Complex Robots Built Easy With Cubelets

Complex Robots Built Easy With Cubelets


Kids these days are bloody lucky. Sure, kids’ cartoons are getting wimpier and more pathetic. But the toys! Oh man, the toys.

Back in my day, we had wooden blocks to play with. Good old analog blocks with colourful, painted letters we would use to build words or igloos – or word igloos. If we needed more action than that, something moving, we would use yet more of our wooden blocks to do some word igloo bowling. I’d reckon a sack of those wooden blocks would have set my grandparents back maybe $3.

But now, lucky children of today will be getting Cubelets, robotic blocks used not for building words or igloos but robots – or robot igloos!

From Boulder, Colorado’s Modular Robotics, the Cubelets standard kit contains 20 magnetic blocks, each containing a computer with its own functions which is technically considered a robot in its own right. But when you snap a bunch of these robotic cubes together, they communicate amongst one another to build a limitless amount of robots with a limitless amount of behaviours.

“But instead of programming that behaviour,” says Modular Robotics, “you snap the cubelets together and watch the behaviour emerge like with a flock of birds or a swarm of bees.”

Graceful, yet dangerous, no?

The kit comes with a combination of action, sense and think/utility blocks, and when combined, can create a robot that drives faster depending on the temperature and stops for oncoming objects, for example.

So what exactly is included?

Action Blocks: 2 Drive, 1 Rotate, 1 Speaker, 1 Flashlight, 1 Bar Graph
Sense Blocks: 1 Knob, 1 Brightness, 2 Distance, 1 Temperature
Think/Utility Blocks: 2 Inverse, 1 Minimum, 1 Maximum, 1 Battery, 2 Passive, 2 Blocker

“Each block communicates with its neighbours, so you know that if two blocks are next to each other, they’re talking,” they say. “If you make a simple robot by connecting a Light Sensor block to a Speaker block, they’ll start to talk, and when the light in the room gets brighter, the Speaker will get louder. Actually, you’d need a third block to make this work: every robot needs a Battery block to run. Next, you could swap the Speaker for a Drive block, and when the light gets brighter, the robot will drive faster. A third category of blocks is the Think Blocks: maybe you’d want to put an Inverse block in between the Light Sensor and Drive blocks. Then, the robot would drive slower as the light gets brighter.”

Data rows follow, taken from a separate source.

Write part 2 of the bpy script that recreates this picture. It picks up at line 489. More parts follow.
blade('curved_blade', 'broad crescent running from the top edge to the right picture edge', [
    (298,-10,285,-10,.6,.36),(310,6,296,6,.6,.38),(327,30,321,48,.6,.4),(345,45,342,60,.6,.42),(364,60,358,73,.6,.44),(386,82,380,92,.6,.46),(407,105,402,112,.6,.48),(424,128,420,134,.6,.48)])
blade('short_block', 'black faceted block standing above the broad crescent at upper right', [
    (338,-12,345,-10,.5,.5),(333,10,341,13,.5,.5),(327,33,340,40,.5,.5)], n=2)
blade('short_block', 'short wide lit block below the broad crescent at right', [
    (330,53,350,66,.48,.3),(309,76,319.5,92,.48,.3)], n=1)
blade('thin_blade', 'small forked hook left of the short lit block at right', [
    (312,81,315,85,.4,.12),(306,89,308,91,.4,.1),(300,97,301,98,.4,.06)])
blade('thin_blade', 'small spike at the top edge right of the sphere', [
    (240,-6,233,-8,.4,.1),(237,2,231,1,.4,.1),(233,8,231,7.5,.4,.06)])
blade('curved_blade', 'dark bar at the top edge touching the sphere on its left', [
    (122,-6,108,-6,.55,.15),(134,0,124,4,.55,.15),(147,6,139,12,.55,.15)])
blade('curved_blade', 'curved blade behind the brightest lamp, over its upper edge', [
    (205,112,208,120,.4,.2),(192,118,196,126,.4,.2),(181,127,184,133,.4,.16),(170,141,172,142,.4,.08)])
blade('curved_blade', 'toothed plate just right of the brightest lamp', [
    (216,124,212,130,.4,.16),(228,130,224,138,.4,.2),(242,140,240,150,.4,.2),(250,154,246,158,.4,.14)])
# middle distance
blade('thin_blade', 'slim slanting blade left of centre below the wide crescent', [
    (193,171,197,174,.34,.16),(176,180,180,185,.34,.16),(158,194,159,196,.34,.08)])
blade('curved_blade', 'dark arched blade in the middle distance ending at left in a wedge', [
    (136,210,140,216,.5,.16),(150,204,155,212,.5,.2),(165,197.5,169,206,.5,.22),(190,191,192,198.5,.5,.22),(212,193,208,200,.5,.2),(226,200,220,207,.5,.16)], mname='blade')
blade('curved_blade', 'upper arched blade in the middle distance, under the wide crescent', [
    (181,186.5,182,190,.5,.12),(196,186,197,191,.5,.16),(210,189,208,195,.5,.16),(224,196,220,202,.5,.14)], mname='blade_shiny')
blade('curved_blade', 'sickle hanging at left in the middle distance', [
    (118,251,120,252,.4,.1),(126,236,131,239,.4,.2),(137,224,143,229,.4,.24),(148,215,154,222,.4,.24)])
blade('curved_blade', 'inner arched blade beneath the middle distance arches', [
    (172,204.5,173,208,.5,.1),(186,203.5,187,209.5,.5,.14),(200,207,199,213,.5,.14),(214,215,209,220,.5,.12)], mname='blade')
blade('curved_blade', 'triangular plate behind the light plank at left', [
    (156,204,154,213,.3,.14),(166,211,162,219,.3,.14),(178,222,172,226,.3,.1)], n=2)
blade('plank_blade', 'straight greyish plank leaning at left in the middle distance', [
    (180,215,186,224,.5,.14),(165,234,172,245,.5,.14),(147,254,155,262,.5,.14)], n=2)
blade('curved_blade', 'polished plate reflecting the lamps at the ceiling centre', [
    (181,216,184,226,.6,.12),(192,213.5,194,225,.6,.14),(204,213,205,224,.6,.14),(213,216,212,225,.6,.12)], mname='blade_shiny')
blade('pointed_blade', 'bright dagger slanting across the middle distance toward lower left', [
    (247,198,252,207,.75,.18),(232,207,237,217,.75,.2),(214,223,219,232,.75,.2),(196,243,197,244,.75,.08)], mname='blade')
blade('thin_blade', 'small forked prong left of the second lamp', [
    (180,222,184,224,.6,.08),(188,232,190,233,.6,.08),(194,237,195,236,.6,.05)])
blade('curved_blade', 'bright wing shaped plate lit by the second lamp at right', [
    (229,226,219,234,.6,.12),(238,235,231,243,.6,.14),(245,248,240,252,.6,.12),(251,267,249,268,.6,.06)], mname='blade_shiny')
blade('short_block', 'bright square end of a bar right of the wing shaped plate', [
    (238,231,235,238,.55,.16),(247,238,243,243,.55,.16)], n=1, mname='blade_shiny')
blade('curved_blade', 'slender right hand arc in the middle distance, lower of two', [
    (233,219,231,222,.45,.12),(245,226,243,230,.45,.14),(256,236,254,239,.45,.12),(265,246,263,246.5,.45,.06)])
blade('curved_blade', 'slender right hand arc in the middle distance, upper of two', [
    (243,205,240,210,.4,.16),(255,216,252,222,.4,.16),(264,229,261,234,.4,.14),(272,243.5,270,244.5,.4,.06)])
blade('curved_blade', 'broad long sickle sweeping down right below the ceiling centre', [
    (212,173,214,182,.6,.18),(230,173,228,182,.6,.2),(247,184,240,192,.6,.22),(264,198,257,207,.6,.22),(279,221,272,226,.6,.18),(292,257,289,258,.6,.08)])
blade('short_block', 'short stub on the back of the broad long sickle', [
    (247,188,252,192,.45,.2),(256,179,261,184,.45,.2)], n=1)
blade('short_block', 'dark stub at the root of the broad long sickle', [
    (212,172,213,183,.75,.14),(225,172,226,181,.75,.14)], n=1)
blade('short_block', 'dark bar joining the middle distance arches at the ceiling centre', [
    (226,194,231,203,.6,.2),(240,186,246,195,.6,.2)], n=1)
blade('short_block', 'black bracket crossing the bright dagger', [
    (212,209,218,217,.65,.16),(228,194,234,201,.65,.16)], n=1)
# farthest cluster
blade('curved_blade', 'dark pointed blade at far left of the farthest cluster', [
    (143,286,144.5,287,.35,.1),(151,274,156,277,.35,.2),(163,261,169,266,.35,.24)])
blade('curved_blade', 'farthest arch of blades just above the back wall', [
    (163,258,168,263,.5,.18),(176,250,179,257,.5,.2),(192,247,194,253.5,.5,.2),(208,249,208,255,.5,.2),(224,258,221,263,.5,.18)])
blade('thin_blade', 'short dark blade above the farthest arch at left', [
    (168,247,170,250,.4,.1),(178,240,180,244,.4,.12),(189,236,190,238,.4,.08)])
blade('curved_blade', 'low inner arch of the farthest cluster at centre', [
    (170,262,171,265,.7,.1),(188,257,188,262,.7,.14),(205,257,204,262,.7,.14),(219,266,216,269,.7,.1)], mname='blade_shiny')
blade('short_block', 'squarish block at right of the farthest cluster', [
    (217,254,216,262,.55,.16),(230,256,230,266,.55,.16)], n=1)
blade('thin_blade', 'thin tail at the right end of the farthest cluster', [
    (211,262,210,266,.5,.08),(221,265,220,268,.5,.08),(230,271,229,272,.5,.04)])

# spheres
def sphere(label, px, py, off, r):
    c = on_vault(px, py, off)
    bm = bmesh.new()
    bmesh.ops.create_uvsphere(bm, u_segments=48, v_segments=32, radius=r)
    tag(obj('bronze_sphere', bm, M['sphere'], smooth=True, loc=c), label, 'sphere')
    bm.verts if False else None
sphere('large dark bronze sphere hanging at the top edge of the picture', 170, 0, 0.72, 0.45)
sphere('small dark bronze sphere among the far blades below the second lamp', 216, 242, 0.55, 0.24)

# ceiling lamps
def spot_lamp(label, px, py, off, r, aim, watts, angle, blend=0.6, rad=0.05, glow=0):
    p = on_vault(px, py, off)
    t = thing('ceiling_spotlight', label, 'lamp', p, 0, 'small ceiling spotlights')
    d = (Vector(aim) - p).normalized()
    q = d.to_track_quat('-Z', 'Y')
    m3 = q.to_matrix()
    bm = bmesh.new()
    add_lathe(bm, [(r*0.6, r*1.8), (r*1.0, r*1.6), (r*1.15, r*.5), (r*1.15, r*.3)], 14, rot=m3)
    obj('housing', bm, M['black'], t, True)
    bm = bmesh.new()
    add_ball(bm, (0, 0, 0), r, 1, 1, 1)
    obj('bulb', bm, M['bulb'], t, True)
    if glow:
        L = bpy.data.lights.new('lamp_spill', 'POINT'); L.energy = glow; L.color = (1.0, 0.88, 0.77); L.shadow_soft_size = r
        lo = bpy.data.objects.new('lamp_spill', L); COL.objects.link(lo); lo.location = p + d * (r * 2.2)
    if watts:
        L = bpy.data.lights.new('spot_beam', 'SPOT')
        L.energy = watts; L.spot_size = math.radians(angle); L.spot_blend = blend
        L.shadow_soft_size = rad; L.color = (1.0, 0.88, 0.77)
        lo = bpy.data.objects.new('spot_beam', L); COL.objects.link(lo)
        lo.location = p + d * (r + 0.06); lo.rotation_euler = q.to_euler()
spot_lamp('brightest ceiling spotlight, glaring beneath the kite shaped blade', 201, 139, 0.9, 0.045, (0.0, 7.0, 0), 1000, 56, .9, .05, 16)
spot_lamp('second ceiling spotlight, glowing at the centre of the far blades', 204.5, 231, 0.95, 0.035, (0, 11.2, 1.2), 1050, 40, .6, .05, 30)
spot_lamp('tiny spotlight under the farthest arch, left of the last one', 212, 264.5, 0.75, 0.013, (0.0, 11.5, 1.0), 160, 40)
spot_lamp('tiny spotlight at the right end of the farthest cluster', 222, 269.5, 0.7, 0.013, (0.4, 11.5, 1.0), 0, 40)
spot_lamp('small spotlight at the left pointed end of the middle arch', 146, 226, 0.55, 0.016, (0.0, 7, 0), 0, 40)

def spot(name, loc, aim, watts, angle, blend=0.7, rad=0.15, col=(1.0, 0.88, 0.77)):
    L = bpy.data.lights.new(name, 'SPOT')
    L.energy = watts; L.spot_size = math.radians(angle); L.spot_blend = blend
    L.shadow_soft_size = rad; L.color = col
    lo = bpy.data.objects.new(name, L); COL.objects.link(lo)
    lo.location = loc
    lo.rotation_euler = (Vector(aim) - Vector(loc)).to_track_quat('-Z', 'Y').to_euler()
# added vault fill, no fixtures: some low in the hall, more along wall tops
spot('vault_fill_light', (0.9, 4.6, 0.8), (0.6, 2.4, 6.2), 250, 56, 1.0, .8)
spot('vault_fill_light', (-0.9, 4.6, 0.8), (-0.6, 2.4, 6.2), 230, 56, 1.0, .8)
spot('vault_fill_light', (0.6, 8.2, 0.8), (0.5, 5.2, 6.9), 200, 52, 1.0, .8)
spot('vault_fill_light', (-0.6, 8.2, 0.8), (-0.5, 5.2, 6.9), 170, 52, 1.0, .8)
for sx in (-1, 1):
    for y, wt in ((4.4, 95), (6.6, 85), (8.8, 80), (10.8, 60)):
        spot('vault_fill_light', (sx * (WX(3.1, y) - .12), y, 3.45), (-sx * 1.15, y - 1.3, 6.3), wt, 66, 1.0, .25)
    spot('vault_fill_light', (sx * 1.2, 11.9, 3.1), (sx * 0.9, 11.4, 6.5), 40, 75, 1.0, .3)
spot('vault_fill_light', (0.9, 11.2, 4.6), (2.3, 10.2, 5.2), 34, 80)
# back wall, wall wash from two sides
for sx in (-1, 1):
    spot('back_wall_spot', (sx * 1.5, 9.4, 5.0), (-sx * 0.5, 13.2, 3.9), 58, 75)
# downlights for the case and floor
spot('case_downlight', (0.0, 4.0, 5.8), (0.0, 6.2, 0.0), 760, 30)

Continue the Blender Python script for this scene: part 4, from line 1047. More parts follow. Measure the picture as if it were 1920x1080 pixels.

Cubelets are made for kids of 8 years and older, but I can imagine a lot of older hobbyists and geeks would get a kick out of the things. And if your crazy aunt buys a set for your 4-year-old, don’t worry. Citing the fact that eating or inhaling magnets can be fatal, as well as the Magnetix recall of ’06 and ’07, Modular Robotics says the magnets inside of Cubelets are not just glued in but mechanically attached so that they cannot fall out.

And they’re lead-free, unlike the paint on the wooden blocks of old.

Yup, kids today have it made.

The beta run of 100 standard kits is already sold out, but when new stock arrives in April, they’ll cost $300 through the Modular Robotics website.